5 Things to Expect on a Historical Theme Cruise

December 9, 2013 | By | No Comments

Step aboard the S.S. Legacy, Un-Cruise Adventures’ one-of-a-kind heritage-style ship, and prepare to enter a time warp. Added to the fleet in August, the 88-passenger vessel, previously named Spirit of ’98, focuses on historic programs onboard and in ports, following in the footsteps of early explorers, prospectors and pioneers along the Columbia and Snake rivers and in Alaska. The crew dress in period costumes – and encourages cruisers to play along too.
Sound too corny for you? With Legacy, Un-Cruise is targeting the less sporty, more inquisitive cruiser. If the shoe fits, why not wear it showboating? Here’s what to expect if you go:
All In.  Most cruises come with a cast of fascinating characters. Usually it’s the passengers. On this trip, it’s the crew. Even deck hands get in on the act, dressing as old-fashioned showboat workers.
Then there are the stars, the entertainment staff dressed as real people from the late-1800s. On my Columbia River cruise out of Portland, Oregon, entrepreneur Sam Hill roamed the decks in a felt hat, dark suit and tie. Sugar heiress and art patron Alma Spreckels dressed for success in flowing gowns. Dress code for the rest of us? What dress code? It’s totally casual.

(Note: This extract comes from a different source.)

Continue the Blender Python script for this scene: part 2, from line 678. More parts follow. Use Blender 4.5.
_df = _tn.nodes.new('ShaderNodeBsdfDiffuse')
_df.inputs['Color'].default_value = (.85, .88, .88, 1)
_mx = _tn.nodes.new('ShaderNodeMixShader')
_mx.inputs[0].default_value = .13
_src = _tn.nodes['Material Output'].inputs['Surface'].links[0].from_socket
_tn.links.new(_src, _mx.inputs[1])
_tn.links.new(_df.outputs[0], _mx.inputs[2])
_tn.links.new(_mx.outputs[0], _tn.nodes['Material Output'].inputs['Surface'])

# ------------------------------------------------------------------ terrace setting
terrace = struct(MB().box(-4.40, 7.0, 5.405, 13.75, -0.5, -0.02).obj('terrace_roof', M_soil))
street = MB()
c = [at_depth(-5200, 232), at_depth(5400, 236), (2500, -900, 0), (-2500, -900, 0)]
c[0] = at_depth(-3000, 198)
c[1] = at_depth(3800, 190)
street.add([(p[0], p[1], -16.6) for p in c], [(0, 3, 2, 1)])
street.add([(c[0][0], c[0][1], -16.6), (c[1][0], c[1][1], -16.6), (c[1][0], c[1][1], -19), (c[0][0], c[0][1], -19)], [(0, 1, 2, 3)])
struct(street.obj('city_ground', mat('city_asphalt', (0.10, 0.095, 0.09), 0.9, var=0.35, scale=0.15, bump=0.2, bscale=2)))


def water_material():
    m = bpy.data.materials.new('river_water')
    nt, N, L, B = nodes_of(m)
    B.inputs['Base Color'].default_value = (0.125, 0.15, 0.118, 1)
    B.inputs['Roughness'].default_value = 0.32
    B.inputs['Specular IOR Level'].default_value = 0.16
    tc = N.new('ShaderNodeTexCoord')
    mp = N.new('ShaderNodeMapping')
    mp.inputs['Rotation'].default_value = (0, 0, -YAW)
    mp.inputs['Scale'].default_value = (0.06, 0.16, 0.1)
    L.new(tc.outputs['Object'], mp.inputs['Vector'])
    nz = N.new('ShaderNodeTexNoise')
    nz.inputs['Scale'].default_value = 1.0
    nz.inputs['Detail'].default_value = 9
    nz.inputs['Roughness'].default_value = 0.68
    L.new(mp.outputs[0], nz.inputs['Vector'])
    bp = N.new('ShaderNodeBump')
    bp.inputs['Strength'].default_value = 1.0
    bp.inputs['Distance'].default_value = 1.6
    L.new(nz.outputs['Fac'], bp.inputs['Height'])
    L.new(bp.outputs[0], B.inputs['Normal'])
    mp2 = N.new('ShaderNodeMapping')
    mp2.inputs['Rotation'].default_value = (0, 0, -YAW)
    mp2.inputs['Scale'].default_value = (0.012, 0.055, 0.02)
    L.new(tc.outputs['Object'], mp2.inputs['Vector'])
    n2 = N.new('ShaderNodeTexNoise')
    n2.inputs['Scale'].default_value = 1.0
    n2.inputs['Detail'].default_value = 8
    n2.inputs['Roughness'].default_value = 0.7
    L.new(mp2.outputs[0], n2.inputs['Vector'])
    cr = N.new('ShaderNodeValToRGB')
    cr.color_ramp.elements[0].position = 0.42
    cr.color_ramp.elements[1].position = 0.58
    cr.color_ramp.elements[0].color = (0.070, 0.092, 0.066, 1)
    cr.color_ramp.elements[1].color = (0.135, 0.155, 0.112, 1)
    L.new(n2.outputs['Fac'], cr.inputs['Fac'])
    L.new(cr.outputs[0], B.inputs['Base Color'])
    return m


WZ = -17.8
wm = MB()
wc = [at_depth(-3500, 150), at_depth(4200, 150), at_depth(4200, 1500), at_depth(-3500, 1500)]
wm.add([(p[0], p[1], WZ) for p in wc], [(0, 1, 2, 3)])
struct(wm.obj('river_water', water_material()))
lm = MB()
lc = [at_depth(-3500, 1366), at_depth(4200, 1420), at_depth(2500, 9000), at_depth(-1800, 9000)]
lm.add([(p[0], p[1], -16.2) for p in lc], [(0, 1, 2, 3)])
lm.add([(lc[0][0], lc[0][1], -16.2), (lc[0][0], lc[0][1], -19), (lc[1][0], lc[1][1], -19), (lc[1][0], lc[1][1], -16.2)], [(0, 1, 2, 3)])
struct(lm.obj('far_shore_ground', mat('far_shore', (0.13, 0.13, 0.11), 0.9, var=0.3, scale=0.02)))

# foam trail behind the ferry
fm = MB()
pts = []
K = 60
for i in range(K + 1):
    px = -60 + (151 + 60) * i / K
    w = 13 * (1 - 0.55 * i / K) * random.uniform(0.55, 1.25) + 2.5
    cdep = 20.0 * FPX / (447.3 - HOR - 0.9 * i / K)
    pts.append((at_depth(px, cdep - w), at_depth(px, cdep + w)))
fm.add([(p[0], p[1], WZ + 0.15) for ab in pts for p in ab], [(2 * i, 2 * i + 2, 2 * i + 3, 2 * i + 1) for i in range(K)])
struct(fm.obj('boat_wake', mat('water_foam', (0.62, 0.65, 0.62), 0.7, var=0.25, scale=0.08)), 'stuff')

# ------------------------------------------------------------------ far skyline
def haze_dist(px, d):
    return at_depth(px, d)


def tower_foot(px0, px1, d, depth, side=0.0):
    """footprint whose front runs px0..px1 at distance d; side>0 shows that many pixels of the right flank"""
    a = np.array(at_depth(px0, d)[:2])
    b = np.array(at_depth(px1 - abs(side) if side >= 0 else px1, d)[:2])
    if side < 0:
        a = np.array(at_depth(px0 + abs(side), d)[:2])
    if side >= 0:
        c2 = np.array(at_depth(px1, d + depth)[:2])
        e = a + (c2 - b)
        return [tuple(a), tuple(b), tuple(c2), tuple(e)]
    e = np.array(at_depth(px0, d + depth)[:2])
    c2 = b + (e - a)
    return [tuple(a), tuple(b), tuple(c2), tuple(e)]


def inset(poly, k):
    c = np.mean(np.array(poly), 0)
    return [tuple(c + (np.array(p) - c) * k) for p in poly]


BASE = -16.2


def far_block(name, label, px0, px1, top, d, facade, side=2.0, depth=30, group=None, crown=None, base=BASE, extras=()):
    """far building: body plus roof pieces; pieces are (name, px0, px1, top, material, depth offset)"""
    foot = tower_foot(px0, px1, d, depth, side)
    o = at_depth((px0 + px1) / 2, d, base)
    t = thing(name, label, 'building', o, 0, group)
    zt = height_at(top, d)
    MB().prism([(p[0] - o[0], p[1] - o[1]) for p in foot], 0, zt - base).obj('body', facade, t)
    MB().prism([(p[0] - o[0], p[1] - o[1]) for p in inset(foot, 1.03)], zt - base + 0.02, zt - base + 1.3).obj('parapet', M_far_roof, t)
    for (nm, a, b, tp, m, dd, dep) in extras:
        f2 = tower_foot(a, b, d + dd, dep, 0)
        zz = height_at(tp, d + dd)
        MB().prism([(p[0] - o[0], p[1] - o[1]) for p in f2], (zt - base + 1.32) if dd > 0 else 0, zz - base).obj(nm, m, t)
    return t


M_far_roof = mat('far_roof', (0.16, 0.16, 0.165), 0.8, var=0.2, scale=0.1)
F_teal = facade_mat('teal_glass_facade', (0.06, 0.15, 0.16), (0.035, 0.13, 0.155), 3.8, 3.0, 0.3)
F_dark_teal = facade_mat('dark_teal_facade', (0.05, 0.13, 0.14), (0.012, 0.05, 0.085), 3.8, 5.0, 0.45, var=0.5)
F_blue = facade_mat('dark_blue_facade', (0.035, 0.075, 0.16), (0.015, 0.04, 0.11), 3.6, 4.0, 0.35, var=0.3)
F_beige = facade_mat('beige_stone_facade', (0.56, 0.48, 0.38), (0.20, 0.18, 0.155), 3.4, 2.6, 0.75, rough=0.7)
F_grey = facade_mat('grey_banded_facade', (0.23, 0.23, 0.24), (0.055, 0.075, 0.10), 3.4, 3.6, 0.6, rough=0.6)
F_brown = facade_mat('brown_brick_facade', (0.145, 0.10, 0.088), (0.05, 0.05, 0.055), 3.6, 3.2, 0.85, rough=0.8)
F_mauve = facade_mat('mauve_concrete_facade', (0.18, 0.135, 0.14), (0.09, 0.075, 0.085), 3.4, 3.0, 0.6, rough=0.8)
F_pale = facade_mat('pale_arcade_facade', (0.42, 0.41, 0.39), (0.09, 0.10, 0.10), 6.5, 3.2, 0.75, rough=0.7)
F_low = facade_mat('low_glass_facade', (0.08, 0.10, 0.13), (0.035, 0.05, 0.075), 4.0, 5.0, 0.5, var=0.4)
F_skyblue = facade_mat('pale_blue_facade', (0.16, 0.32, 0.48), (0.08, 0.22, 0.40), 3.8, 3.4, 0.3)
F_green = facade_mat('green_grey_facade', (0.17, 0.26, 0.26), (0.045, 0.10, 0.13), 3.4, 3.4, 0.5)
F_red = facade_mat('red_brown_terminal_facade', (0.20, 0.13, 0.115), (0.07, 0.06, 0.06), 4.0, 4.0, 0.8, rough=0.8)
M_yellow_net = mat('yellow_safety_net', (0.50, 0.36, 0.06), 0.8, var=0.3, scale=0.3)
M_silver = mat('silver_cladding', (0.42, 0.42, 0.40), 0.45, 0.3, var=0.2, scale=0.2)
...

Safari Legacy crew/Photo courtesy of Eric Lindberg
Talking Heads. Not only do the onboard actors look the part, they speak it. They take this role-playing seriously, setting the stage for the ports that follow. The major players actually stay in character when you talk with them, unlike the silent Mickey Mouse and Donald Duck of Disney fame, for daytime lectures about historic events and while starring in after-dinner shows. After a day or two, I started thinking of the actors as real folks from the past and would have been startled to see them wearing jeans and T-shirts.
Of course, it helps that Legacy looks its part. The ship is a recreated coastal steamer that whisks you back to the days when riverboats looked like fancy, white-frosted wedding cakes.
Play Dress Up. You, too, can jump on the riverboat bandwagon. Drop by the Pesky Barnacle Saloon where you’ll find a trunk packed with hats and other good-old-days gear. Help yourself to a shot of whiskey or a mason jar of frosty tap beer—all drinks are included—and settle down to a not-so-serious game of poker. Passengers on my cruise readily joined in crew-organized card games, but otherwise left the fancy dress to the occasional photo op or late night antics.
Mind your Manners. When was the last time you hugged your captain? Bet she wasn’t wearing a floor-length 1800s dress and an enormous velvet hat. The old-fashioned mannerisms continue when you go ashore. In The Dalles, Oregon, folks from the visitors’ bureau dress as turn-of-the-century floozies, gunslingers and the sheriff. Sorry gals, only the floozies give kisses.
Beyond Yesteryear. Legacy isn’t always about the past. On the Pacific Northwest rivers, you’ll fast forward to trendy Washington wineries in Walla Walla, zoom 50 miles up the Snake River on a wild jet boat ride and lock through eight state-of-the-art dams. In Alaska, nature’s cast of characters (whales, bears, eagles, otters) supplies hours of entertainment, right along with Gold Rush prospectors (your crew).